All the data should be repeated exactly. Any image in it is left out.

--- START OF Data block ---

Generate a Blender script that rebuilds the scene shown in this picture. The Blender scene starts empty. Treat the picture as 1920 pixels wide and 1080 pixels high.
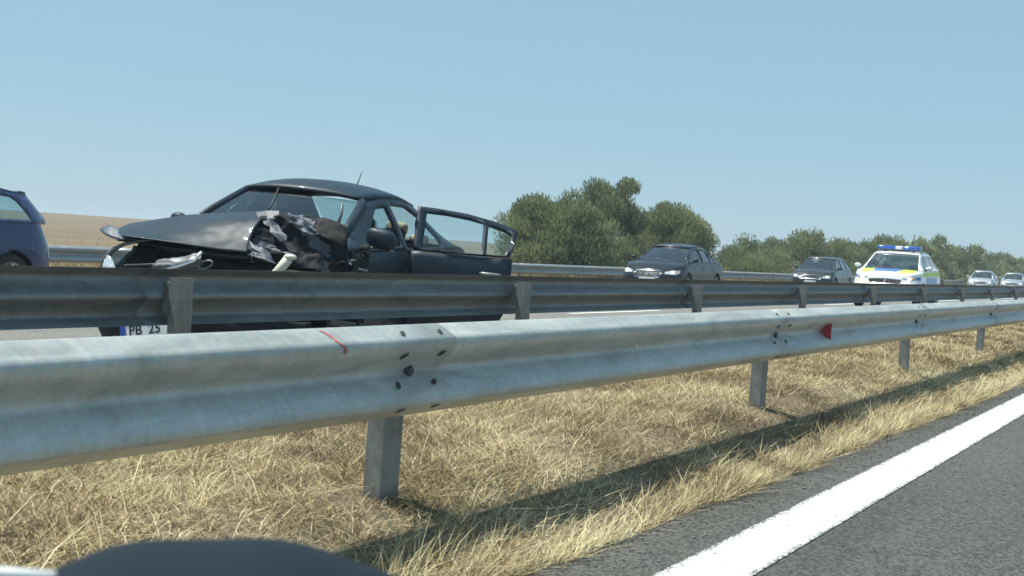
import bpy, bmesh, math, random
import numpy as np
from mathutils import Vector, Matrix, noise, geometry
R = math.radians
random.seed(7); rng = np.random.default_rng(11)
scene = bpy.context.scene
COL = scene.collection

# ------------------------------------------------------------------ camera
cam_d = bpy.data.cameras.new('camera'); cam = bpy.data.objects.new('camera', cam_d); COL.objects.link(cam)
PSI, PHI, RHO = R(28.93), R(1.81), R(3.49)
CAM_H = 1.05
axis = Vector((-math.sin(PSI)*math.cos(PHI), math.cos(PSI)*math.cos(PHI), -math.sin(PHI)))
r0 = Vector((math.cos(PSI), math.sin(PSI), 0)); u0 = r0.cross(axis)
rt = math.cos(RHO)*r0 + math.sin(RHO)*u0; up = rt.cross(axis)
cam.matrix_world = Matrix(((rt.x, up.x, -axis.x, 0), (rt.y, up.y, -axis.y, 0), (rt.z, up.z, -axis.z, CAM_H), (0, 0, 0, 1)))
cam_d.sensor_width = 36; cam_d.lens = 36*2439/1920
cam_d.clip_start = .05; cam_d.clip_end = 9000
cam_d.dof.use_dof = True; cam_d.dof.focus_distance = 11; cam_d.dof.aperture_fstop = 11
scene.camera = cam
# ------------------------------------------------------------------ light
SUN_EL, SUN_AZ = R(68), R(22)
to_sun = Vector((-math.cos(SUN_AZ)*math.cos(SUN_EL), -math.sin(SUN_AZ)*math.cos(SUN_EL), math.sin(SUN_EL)))
world = bpy.data.worlds.new('World'); scene.world = world; world.use_nodes = True
wn = world.node_tree.nodes; wl = world.node_tree.links
sky = wn.new('ShaderNodeTexSky'); sky.sky_type = 'NISHITA'; sky.sun_disc = False
sky.sun_elevation = SUN_EL; sky.sun_rotation = math.atan2(to_sun.x, to_sun.y)
sky.altitude = 0; sky.air_density = 1.0; sky.dust_density = 0.25; sky.ozone_density = 3.0
veil = wn.new('ShaderNodeMix'); veil.data_type = 'RGBA'; veil.inputs[0].default_value = .70   # even summer haze over the whole sky
veil.inputs[7].default_value = (3.25, 5.55, 7.1, 1)
wl.new(sky.outputs[0], veil.inputs[6]); wl.new(veil.outputs[2], wn['Background'].inputs[0]); wn['Background'].inputs[1].default_value = .078
sun_d = bpy.data.lights.new('sun', 'SUN'); sun = bpy.data.objects.new('sun', sun_d); COL.objects.link(sun)
sun_d.energy = 5.0; sun_d.angle = R(.55); sun_d.color = (1, .975, .87)
sun.rotation_euler = to_sun.to_track_quat('Z', 'Y').to_euler(); sun.location = (-30, -20, 40)
scene.view_settings.view_transform = 'Standard'; scene.view_settings.look = 'None'
scene.view_settings.exposure = 0.45; scene.view_settings.gamma = 1; scene.view_settings.use_curve_mapping = False
scene.render.engine = 'CYCLES'
scene.cycles.max_bounces = 6; scene.cycles.transparent_max_bounces = 16

# ------------------------------------------------------------------ helpers
def tag(o, label=None, cat=None, group=None, kind=None):
    if label: o['label'] = label
    if cat: o['category'] = cat
    if group: o['group'] = group
    if kind: o['kind'] = kind
    return o
def empty(name, loc=(0, 0, 0), rot=(0, 0, 0)):
    o = bpy.data.objects.new(name, None); COL.objects.link(o); o.location = loc; o.rotation_euler = rot
    o.empty_display_size = .2
    return o
def mesh_obj(name, V, F, mat, parent=None, smooth=True, attr=None):
    me = bpy.data.meshes.new(name); me.from_pydata([tuple(map(float, v)) for v in V], [], [tuple(map(int, f)) for f in F]); me.validate(); me.update()
    if smooth:
        me.polygons.foreach_set('use_smooth', [True]*len(me.polygons))
    o = bpy.data.objects.new(name, me); COL.objects.link(o)
    if mat: me.materials.append(mat)
    if parent: o.parent = parent
    return o
def link_copy(o, parent=None):
    c = o.copy(); COL.objects.link(c); c.parent = parent
    return c
def copy_tree(o, parent=None):
    c = link_copy(o, parent)
    for ch in list(o.children): copy_tree(ch, c)
    return c
class MB:
    """collects primitives into one mesh"""
    def __init__(s): s.V = []; s.F = []
    def add(s, V, F):
        n = len(s.V); s.V += [tuple(v) for v in V]; s.F += [tuple(i+n for i in f) for f in F]; return s
    def box(s, c, d, M=None):
        V = [Vector((x*d[0]/2, y*d[1]/2, z*d[2]/2)) for x in (-1, 1) for y in (-1, 1) for z in (-1, 1)]
        if M is not None: V = [M @ v for v in V]
        V = [v+Vector(c) for v in V]
        return s.add(V, [(0, 1, 3, 2), (4, 6, 7, 5), (0, 4, 5, 1), (2, 3, 7, 6), (0, 2, 6, 4), (1, 5, 7, 3)])
    def tube(s, pts, rad, n=8, cap=True):
        pts = [Vector(p) for p in pts]; rads = rad if hasattr(rad, '__len__') else [rad]*len(pts)
        V = []; F = []
        prev = None
        for i, p in enumerate(pts):
            t = (pts[min(i+1, len(pts)-1)]-pts[max(i-1, 0)]).normalized()
            if prev is None:
                a = t.orthogonal().normalized()
            else:
                a = (prev-t*prev.dot(t)).normalized()
            prev = a; b = t.cross(a)
            for k in range(n):
                q = 2*math.pi*k/n; V.append(p+(a*math.cos(q)+b*math.sin(q))*rads[i])
        for i in range(len(pts)-1):
            for k in range(n):
                F.append((i*n+k, i*n+(k+1) % n, (i+1)*n+(k+1) % n, (i+1)*n+k))
        if cap:
            F.append(tuple(range(n))[::-1]); F.append(tuple((len(pts)-1)*n+k for k in range(n)))
        return s.add(V, F)
    def lathe(s, prof, n=32, axis='y', c=(0, 0, 0)):
        V = []; F = []
        for k in range(n):
            q = 2*math.pi*k/n
            for (h, r_) in prof:
                if axis == 'y': V.append((c[0]+r_*math.cos(q), c[1]+h, c[2]+r_*math.sin(q)))
                elif axis == 'z': V.append((c[0]+r_*math.cos(q), c[1]+r_*math.sin(q), c[2]+h))
                else: V.append((c[0]+h, c[1]+r_*math.cos(q), c[2]+r_*math.sin(q)))
        m = len(prof)
        for k in range(n):
            for j in range(m-1):
                F.append((k*m+j, ((k+1) % n)*m+j, ((k+1) % n)*m+j+1, k*m+j+1))
        return s.add(V, F)
    def ellipsoid(s, c, r_, M=None, nu=12, nv=8):
        V = []; F = []
        for j in range(nv+1):
            a = math.pi*j/nv
            for i in range(nu):
                b = 2*math.pi*i/nu
                v = Vector((r_[0]*math.sin(a)*math.cos(b), r_[1]*math.sin(a)*math.sin(b), r_[2]*math.cos(a)))
                if M is not None: v = M @ v
                V.append(v+Vector(c))
        for j in range(nv):
            for i in range(nu): F.append((j*nu+i, j*nu+(i+1) % nu, (j+1)*nu+(i+1) % nu, (j+1)*nu+i))
        return s.add(V, F)
    def build(s, name, mat, parent=None, smooth=False, bevel=0):
        o = mesh_obj(name, s.V, s.F, mat, parent, smooth)
        if bevel:
            b = o.modifiers.new('bevel', 'BEVEL'); b.width = bevel; b.segments = 2; b.limit_method = 'ANGLE'
        return o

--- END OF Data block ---

▶ [Output for this task]
Generate a Blender script that rebuilds the scene shown in this picture. The Blender scene starts empty. Treat the picture as 1920 pixels wide and 1080 pixels high.
import bpy, bmesh, math, random
import numpy as np
from mathutils import Vector, Matrix, noise, geometry
R = math.radians
random.seed(7); rng = np.random.default_rng(11)
scene = bpy.context.scene
COL = scene.collection

# ------------------------------------------------------------------ camera
cam_d = bpy.data.cameras.new('camera'); cam = bpy.data.objects.new('camera', cam_d); COL.objects.link(cam)
PSI, PHI, RHO = R(28.93), R(1.81), R(3.49)
CAM_H = 1.05
axis = Vector((-math.sin(PSI)*math.cos(PHI), math.cos(PSI)*math.cos(PHI), -math.sin(PHI)))
r0 = Vector((math.cos(PSI), math.sin(PSI), 0)); u0 = r0.cross(axis)
rt = math.cos(RHO)*r0 + math.sin(RHO)*u0; up = rt.cross(axis)
cam.matrix_world = Matrix(((rt.x, up.x, -axis.x, 0), (rt.y, up.y, -axis.y, 0), (rt.z, up.z, -axis.z, CAM_H), (0, 0, 0, 1)))
cam_d.sensor_width = 36; cam_d.lens = 36*2439/1920
cam_d.clip_start = .05; cam_d.clip_end = 9000
cam_d.dof.use_dof = True; cam_d.dof.focus_distance = 11; cam_d.dof.aperture_fstop = 11
scene.camera = cam
# ------------------------------------------------------------------ light
SUN_EL, SUN_AZ = R(68), R(22)
to_sun = Vector((-math.cos(SUN_AZ)*math.cos(SUN_EL), -math.sin(SUN_AZ)*math.cos(SUN_EL), math.sin(SUN_EL)))
world = bpy.data.worlds.new('World'); scene.world = world; world.use_nodes = True
wn = world.node_tree.nodes; wl = world.node_tree.links
sky = wn.new('ShaderNodeTexSky'); sky.sky_type = 'NISHITA'; sky.sun_disc = False
sky.sun_elevation = SUN_EL; sky.sun_rotation = math.atan2(to_sun.x, to_sun.y)
sky.altitude = 0; sky.air_density = 1.0; sky.dust_density = 0.25; sky.ozone_density = 3.0
veil = wn.new('ShaderNodeMix'); veil.data_type = 'RGBA'; veil.inputs[0].default_value = .70   # even summer haze over the whole sky
veil.inputs[7].default_value = (3.25, 5.55, 7.1, 1)
wl.new(sky.outputs[0], veil.inputs[6]); wl.new(veil.outputs[2], wn['Background'].inputs[0]); wn['Background'].inputs[1].default_value = .078
sun_d = bpy.data.lights.new('sun', 'SUN'); sun = bpy.data.objects.new('sun', sun_d); COL.objects.link(sun)
sun_d.energy = 5.0; sun_d.angle = R(.55); sun_d.color = (1, .975, .87)
sun.rotation_euler = to_sun.to_track_quat('Z', 'Y').to_euler(); sun.location = (-30, -20, 40)
scene.view_settings.view_transform = 'Standard'; scene.view_settings.look = 'None'
scene.view_settings.exposure = 0.45; scene.view_settings.gamma = 1; scene.view_settings.use_curve_mapping = False
scene.render.engine = 'CYCLES'
scene.cycles.max_bounces = 6; scene.cycles.transparent_max_bounces = 16

# ------------------------------------------------------------------ helpers
def tag(o, label=None, cat=None, group=None, kind=None):
    if label: o['label'] = label
    if cat: o['category'] = cat
    if group: o['group'] = group
    if kind: o['kind'] = kind
    return o
def empty(name, loc=(0, 0, 0), rot=(0, 0, 0)):
    o = bpy.data.objects.new(name, None); COL.objects.link(o); o.location = loc; o.rotation_euler = rot
    o.empty_display_size = .2
    return o
def mesh_obj(name, V, F, mat, parent=None, smooth=True, attr=None):
    me = bpy.data.meshes.new(name); me.from_pydata([tuple(map(float, v)) for v in V], [], [tuple(map(int, f)) for f in F]); me.validate(); me.update()
    if smooth:
        me.polygons.foreach_set('use_smooth', [True]*len(me.polygons))
    o = bpy.data.objects.new(name, me); COL.objects.link(o)
    if mat: me.materials.append(mat)
    if parent: o.parent = parent
    return o
def link_copy(o, parent=None):
    c = o.copy(); COL.objects.link(c); c.parent = parent
    return c
def copy_tree(o, parent=None):
    c = link_copy(o, parent)
    for ch in list(o.children): copy_tree(ch, c)
    return c
class MB:
    """collects primitives into one mesh"""
    def __init__(s): s.V = []; s.F = []
    def add(s, V, F):
        n = len(s.V); s.V += [tuple(v) for v in V]; s.F += [tuple(i+n for i in f) for f in F]; return s
    def box(s, c, d, M=None):
        V = [Vector((x*d[0]/2, y*d[1]/2, z*d[2]/2)) for x in (-1, 1) for y in (-1, 1) for z in (-1, 1)]
        if M is not None: V = [M @ v for v in V]
        V = [v+Vector(c) for v in V]
        return s.add(V, [(0, 1, 3, 2), (4, 6, 7, 5), (0, 4, 5, 1), (2, 3, 7, 6), (0, 2, 6, 4), (1, 5, 7, 3)])
    def tube(s, pts, rad, n=8, cap=True):
        pts = [Vector(p) for p in pts]; rads = rad if hasattr(rad, '__len__') else [rad]*len(pts)
        V = []; F = []
        prev = None
        for i, p in enumerate(pts):
            t = (pts[min(i+1, len(pts)-1)]-pts[max(i-1, 0)]).normalized()
            if prev is None:
                a = t.orthogonal().normalized()
            else:
                a = (prev-t*prev.dot(t)).normalized()
            prev = a; b = t.cross(a)
            for k in range(n):
                q = 2*math.pi*k/n; V.append(p+(a*math.cos(q)+b*math.sin(q))*rads[i])
        for i in range(len(pts)-1):
            for k in range(n):
                F.append((i*n+k, i*n+(k+1) % n, (i+1)*n+(k+1) % n, (i+1)*n+k))
        if cap:
            F.append(tuple(range(n))[::-1]); F.append(tuple((len(pts)-1)*n+k for k in range(n)))
        return s.add(V, F)
    def lathe(s, prof, n=32, axis='y', c=(0, 0, 0)):
        V = []; F = []
        for k in range(n):
            q = 2*math.pi*k/n
            for (h, r_) in prof:
                if axis == 'y': V.append((c[0]+r_*math.cos(q), c[1]+h, c[2]+r_*math.sin(q)))
                elif axis == 'z': V.append((c[0]+r_*math.cos(q), c[1]+r_*math.sin(q), c[2]+h))
                else: V.append((c[0]+h, c[1]+r_*math.cos(q), c[2]+r_*math.sin(q)))
        m = len(prof)
        for k in range(n):
            for j in range(m-1):
                F.append((k*m+j, ((k+1) % n)*m+j, ((k+1) % n)*m+j+1, k*m+j+1))
        return s.add(V, F)
    def ellipsoid(s, c, r_, M=None, nu=12, nv=8):
        V = []; F = []
        for j in range(nv+1):
            a = math.pi*j/nv
            for i in range(nu):
                b = 2*math.pi*i/nu
                v = Vector((r_[0]*math.sin(a)*math.cos(b), r_[1]*math.sin(a)*math.sin(b), r_[2]*math.cos(a)))
                if M is not None: v = M @ v
                V.append(v+Vector(c))
        for j in range(nv):
            for i in range(nu): F.append((j*nu+i, j*nu+(i+1) % nu, (j+1)*nu+(i+1) % nu, (j+1)*nu+i))
        return s.add(V, F)
    def build(s, name, mat, parent=None, smooth=False, bevel=0):
        o = mesh_obj(name, s.V, s.F, mat, parent, smooth)
        if bevel:
            b = o.modifiers.new('bevel', 'BEVEL'); b.width = bevel; b.segments = 2; b.limit_method = 'ANGLE'
        return o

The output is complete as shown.